The input ▸
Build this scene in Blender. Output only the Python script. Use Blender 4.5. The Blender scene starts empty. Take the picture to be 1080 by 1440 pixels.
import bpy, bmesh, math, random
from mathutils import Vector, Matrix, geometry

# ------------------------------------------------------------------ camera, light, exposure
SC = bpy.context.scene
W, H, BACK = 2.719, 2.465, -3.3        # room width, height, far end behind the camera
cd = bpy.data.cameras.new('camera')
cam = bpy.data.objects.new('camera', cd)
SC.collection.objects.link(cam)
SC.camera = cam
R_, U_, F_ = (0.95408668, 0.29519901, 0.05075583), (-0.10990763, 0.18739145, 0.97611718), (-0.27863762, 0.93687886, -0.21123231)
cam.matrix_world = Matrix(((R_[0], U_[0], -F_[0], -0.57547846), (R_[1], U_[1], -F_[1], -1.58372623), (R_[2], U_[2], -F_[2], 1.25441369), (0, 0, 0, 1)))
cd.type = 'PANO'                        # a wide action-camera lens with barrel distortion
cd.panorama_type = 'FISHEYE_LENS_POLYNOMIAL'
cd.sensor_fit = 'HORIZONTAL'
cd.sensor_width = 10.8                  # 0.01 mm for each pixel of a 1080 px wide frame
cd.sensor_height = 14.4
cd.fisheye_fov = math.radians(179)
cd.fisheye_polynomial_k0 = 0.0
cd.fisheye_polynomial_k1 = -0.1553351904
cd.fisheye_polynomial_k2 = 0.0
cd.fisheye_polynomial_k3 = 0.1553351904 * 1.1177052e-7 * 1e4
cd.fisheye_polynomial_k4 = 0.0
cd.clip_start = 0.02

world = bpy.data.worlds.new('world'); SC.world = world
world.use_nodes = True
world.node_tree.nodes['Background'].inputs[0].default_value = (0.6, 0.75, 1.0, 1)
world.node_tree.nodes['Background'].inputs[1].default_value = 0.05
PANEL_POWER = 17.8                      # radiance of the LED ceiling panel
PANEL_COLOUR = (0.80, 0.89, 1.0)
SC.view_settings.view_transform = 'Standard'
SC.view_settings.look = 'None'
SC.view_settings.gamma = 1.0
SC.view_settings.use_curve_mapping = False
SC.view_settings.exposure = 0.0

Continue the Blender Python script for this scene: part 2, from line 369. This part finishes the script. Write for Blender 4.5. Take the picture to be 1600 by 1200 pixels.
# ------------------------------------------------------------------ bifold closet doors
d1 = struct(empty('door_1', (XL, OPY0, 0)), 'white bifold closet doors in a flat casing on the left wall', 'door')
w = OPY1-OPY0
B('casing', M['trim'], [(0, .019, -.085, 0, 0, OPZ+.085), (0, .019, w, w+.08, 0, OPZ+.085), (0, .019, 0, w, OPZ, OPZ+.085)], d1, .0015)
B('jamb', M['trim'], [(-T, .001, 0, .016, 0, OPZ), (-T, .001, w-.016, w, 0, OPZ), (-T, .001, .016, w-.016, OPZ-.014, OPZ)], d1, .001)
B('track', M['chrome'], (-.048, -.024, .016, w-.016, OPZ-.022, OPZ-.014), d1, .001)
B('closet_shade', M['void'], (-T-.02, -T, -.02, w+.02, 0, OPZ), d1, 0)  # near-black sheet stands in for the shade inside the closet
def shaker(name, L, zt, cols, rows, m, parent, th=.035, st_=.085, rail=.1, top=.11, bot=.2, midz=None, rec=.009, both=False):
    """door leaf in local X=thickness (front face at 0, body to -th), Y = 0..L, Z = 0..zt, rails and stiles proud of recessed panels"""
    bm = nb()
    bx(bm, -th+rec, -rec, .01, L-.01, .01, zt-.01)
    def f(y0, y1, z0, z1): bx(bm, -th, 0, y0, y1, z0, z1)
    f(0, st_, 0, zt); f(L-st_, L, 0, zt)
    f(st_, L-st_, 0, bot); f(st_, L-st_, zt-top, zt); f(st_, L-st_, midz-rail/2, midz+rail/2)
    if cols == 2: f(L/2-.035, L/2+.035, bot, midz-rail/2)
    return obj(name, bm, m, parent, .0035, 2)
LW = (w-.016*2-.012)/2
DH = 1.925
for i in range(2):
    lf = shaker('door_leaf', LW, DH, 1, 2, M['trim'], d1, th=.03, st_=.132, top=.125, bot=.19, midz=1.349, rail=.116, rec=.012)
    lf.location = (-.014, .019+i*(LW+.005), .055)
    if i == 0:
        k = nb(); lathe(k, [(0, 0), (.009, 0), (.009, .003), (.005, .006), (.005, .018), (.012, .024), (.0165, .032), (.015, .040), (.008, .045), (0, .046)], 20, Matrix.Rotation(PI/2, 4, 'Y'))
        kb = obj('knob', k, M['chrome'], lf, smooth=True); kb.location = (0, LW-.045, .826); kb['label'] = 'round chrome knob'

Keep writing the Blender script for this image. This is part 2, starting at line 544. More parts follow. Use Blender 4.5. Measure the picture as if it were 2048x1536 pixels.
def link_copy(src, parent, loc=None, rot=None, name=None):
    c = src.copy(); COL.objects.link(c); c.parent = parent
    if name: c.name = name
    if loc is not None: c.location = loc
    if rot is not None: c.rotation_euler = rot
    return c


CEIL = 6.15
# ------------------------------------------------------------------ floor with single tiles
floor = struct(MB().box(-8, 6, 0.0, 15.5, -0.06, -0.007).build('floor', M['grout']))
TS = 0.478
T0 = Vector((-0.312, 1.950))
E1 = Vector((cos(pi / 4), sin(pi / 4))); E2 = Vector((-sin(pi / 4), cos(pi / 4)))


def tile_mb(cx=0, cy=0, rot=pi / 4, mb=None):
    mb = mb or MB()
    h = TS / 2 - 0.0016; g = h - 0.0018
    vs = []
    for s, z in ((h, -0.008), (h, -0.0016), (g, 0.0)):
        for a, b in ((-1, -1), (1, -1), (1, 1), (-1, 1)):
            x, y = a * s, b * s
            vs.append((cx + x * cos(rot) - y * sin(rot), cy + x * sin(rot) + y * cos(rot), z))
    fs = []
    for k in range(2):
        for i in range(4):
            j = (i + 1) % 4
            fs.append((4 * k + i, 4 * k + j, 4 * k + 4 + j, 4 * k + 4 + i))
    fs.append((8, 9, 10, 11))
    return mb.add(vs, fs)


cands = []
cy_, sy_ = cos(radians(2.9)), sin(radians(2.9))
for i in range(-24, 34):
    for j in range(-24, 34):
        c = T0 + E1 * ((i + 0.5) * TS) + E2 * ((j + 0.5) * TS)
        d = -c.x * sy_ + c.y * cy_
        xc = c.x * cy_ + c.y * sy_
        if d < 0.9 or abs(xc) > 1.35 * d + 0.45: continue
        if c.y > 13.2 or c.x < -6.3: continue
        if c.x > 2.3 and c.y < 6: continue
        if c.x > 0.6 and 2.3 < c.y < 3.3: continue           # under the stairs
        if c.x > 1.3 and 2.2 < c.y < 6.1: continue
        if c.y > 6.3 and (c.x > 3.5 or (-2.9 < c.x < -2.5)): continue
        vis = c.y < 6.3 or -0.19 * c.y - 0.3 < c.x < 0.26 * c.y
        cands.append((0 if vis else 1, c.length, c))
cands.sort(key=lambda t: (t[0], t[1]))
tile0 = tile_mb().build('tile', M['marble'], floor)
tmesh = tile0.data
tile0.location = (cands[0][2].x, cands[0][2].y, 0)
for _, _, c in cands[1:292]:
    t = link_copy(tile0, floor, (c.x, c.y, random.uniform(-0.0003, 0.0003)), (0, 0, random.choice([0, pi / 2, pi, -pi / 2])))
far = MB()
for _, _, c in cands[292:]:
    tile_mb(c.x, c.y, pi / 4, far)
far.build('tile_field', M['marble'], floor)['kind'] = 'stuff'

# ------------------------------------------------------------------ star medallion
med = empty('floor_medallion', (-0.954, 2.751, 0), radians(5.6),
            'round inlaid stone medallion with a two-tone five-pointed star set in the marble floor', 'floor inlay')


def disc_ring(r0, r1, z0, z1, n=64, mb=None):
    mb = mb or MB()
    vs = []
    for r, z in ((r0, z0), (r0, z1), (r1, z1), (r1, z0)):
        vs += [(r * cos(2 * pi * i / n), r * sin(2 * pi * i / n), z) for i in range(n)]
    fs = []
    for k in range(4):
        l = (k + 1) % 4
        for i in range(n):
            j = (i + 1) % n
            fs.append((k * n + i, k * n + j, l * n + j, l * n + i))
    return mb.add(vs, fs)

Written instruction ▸
Please output the exact lines of the records above, beginning with the first and stopping after the line that holds "from mathutils import", and nothing else.

Written solution ▸
Build this scene in Blender. Output only the Python script. Use Blender 4.5. The Blender scene starts empty. Take the picture to be 1080 by 1440 pixels.
import bpy, bmesh, math, random
from mathutils import Vector, Matrix, geometry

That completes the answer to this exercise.